Condamnation d’un génocidaire rwandais: un exemple à suivre

05.12.2016 ( Modifié le : 27.02.2017 )

Un op-ed de Sandra Delval

La Cour d’assises de Bobigny (France) a confirmé la culpabilité de Pascal Simbikangwa pour génocide et crime contre l’humanité. Au-delà du soulagement des victimes, ce verdict doit servir d’exemple aux États européens qui hésitent encore à s’investir dans la lutte contre l’impunité.

Pascal Simbikangwa a été condamné, en appel, à 25 années de réclusion criminelle pour sa participation au génocide rwandais de 1994. Ce procès est le premier en France fondé sur la compétence extraterritoriale des juridictions mené en présence de l’accusé.

Il s’agit également de la première affaire renvoyée aux Assises par le Pôle crimes contre l’humanité, crimes et délits de guerre du Tribunal de Grande Instance de Paris. Ce Pôle créé en janvier 2012 visait justement à accélérer les procédures relatives aux crimes internationaux.

Pascal Simbikangwa, ancien militaire et employé au Service Central de Renseignements du Rwanda en 1994, s’était réfugié à Mayotte où il a été arrêté pour une infraction de droit commun en 2009. Après une procédure d’instruction qui a duré quatre ans, il a été renvoyé devant la Cour d’assises de Paris et jugé en première instance en février et mars 2014.
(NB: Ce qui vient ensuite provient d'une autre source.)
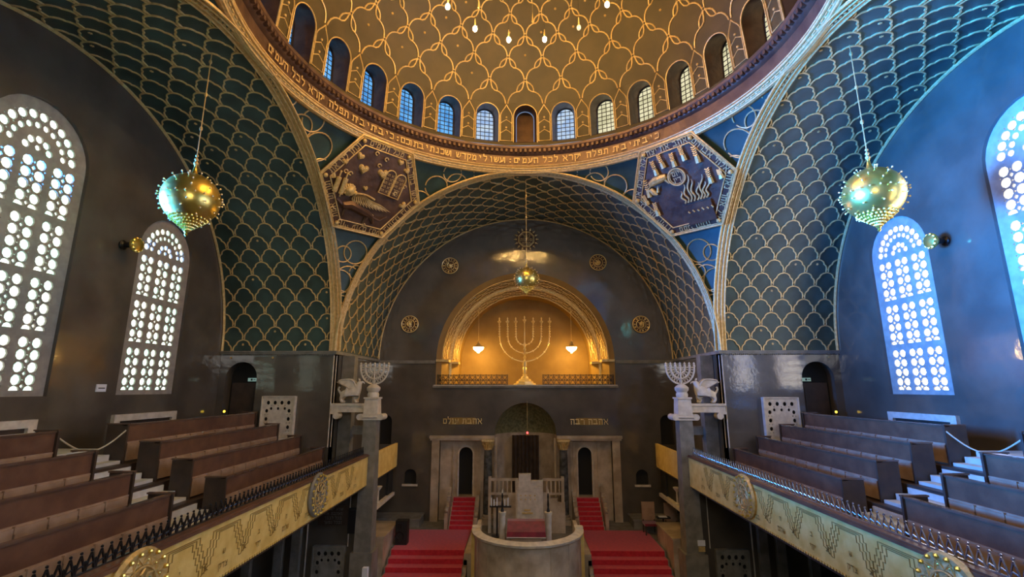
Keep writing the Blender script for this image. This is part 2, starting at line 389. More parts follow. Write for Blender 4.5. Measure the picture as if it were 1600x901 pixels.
# ---- transept front and back walls (y = 20.1 faces us)
for s, nm in ((-1, 'left'), (1, 'right')):
    a, b = sorted((s * 8, s * W))
    dx0, dx1 = sorted((s * 11.2, s * 12.5))
    mb = MB(); mb.poly([(a, FLOOR), (b, FLOOR), (b, ZS), (a, ZS)], [arch(dx0, dx1, -2.4, .4)], .45, on_front(YF), back=False)
    struct(mb.build('wall_front_' + nm, 'plaster'))
    mb = MB(); mb.poly(arch(dx0 - .05, dx1 + .05, -2.4, .4), [], 0, on_front(YF + .44))
    d = struct(mb.build('door_%d' % (5 if s < 0 else 6), 'dark', smooth=False))
    mb = MB(); mb.box(dx0 + .1, dx1 - .1, YF + .36, YF + .42, -2.4, .2); mb.box(dx0 + .25, dx1 - .25, YF + .34, YF + .38, -2.2, 0)
    mb.build('door_leaf', 'wooddark', d, smooth=False)
    mb = MB(); mb.poly([(a, FLOOR), (b, FLOOR), (b, ZS), (a, ZS)], [], .3, on_front(YC - R - .0)); struct(mb.build('wall_rear_' + nm, 'plaster'))
    # choir side wall and rear bay side wall
    mb = MB(); mb.box(s * 8, s * 8.4, YF + .02, YW, FLOOR, ZS)
    struct(mb.build('wall_choir_' + nm, 'plaster'))
    mb = MB(); mb.box(s * 8, s * 8.4, YB, YC - R - .3, FLOOR, ZS); struct(mb.build('wall_gallery_' + nm, 'plaster'))
    # cornice at the springing of the vaults
    mb = MB()
    mb.box(s * 8, s * W, YF - .09, YF, ZS - .13, ZS - .05); mb.box(s * 8, s * W, YF - .13, YF, ZS - .05, ZS)
    for k in range(60): mb.box(s * (8.05 + k * .079), s * (8.09 + k * .079), YF - .07, YF, ZS - .18, ZS - .13)
    mb.box(s * 7.9, s * 8, YF - .13, YW, ZS - .13, ZS)
    struct(mb.build('trim_cornice_' + nm, 'greystone', smooth=False))
    mb = MB()
    for yy, xx in ((YF - .03, s * 8.02), (YF + .16, s * 7.98)): mb.tube([(xx, yy, ZS - .18), (xx, yy, -2.35)], .022, 6)
    struct(mb.build('trim_corner_bead_' + nm, 'stone'))
# ---- rear wall behind the camera and the gallery the camera stands on
mb = MB(); mb.poly([(-8, FLOOR), (8, FLOOR)] + [(8 * Co(PI * i / 32), ZS + 8 * S(PI * i / 32)) for i in range(33)], [], 0, frame_mtx((0, YB, 0), (1, 0, 0), (0, 0, 1), (0, 1, 0)))
struct(mb.build('wall_back', 'plaster'))
wr = sempty('window_40', (0, YB, 1.6)); mb = MB(); mb.poly(arch(-2.1, 2.1, 1.6, 3.5), [], 0, frame_mtx((0, YB + .03, 0), (-1, 0, 0), (0, 0, 1), (0, 1, 0))); mb.build('window_glass', 'glass_right', wr, smooth=False)  # unseen rear window, added to go with the fill light
mb = MB(); mb.tube([(p_[0], YB + .06, p_[1]) for p_ in arch(-2.1, 2.1, 1.6, 3.5)], .08, 6, closed=True)
for x_ in (-1.05, 0, 1.05): mb.box(x_ - .04, x_ + .04, YB + .03, YB + .1, 1.6, 5.3)
mb.build('window_frame', 'stone', wr)
mb = MB(); mb.box(-8, 8, YB, .9, -2.0, -1.7); struct(mb.build('floor_rear_gallery', 'wooddark'))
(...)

Il avait alors été déclaré coupable d’avoir apporté un concours actif au fonctionnement des barrières meurtrières de Kigali pendant le génocide, en fournissant des armes aux gardiens de son quartier et aux Interahamwe. Il leur a également donné directement des instructions pour qu’ils exterminent sur le champ les Tutsi susceptibles de se présenter aux barrières. L’accusé avait fait appel de cette décision, qui vient d’être confirmée en appel.

La France montre l’exemple

La bonne tenue de ce procès permettant vraisemblablement à cette procédure d’arriver à son terme et l’engagement de poursuites dans des dossiers similaires démontrent que la France se montre à la hauteur de ses engagements sur la lutte contre l’impunité. Pour le moment, seules des procédures liées au génocide rwandais ont été jusqu’au stade du procès. Certes la majorité des affaires traitées par le Pôle sont liées à ces évènements mais l’accroissement actuel du nombre de conflits devrait contribuer à l’élargissement de son champs d’activités, tel qu’en attestent les dossiers qui arrivent actuellement au Pôle et qui concernent des zones géographiques variées.

Le procès de Pascal Simbikangwa démontre par ailleurs que la compétence extraterritoriale n’engendre pas de difficultés insurmontables. [1]

Les difficultés découlent du peu de connaissance de la Cour sur le contexte des crimes sur lesquels elle doit statuer, puisqu’ils ont été commis dans un autre pays. La cinquantaine de témoins et experts appelés à la barre et venus déposer sur le contexte historique et politique du Rwanda, sur la personnalité de l’accusé, puis sur son parcours professionnel, ses liens avec l’ex-président Habyarimana, son rôle dans les médias, ses relations avec les milices Interahamwe et enfin sur les faits qualifiés de complicité de crime contre l’humanité et crime de génocide, a permis au jury populaire d’avoir toutes les informations nécessaires pour replacer ses actes dans leur contexte.

L’aboutissement de ce procès est une victoire pour les victimes qui demandent que leurs bourreaux réfugiés en Europe soient traduits en justice. Nombreux sont les criminels qui y vivent encore en toute impunité.

Sandra Delval, Conseillère juridique.
@SandraDelvalT

[1] Cette compétence donnant la possibilité à une Cour française de statuer sur des crimes commis à l’étranger, par et sur des ressortissants étrangers, se justifie par l’extrême gravité des crimes en cause. Ces crimes sont d’une gravité telle qu’ils portent atteinte à l’ensemble de la communauté internationale.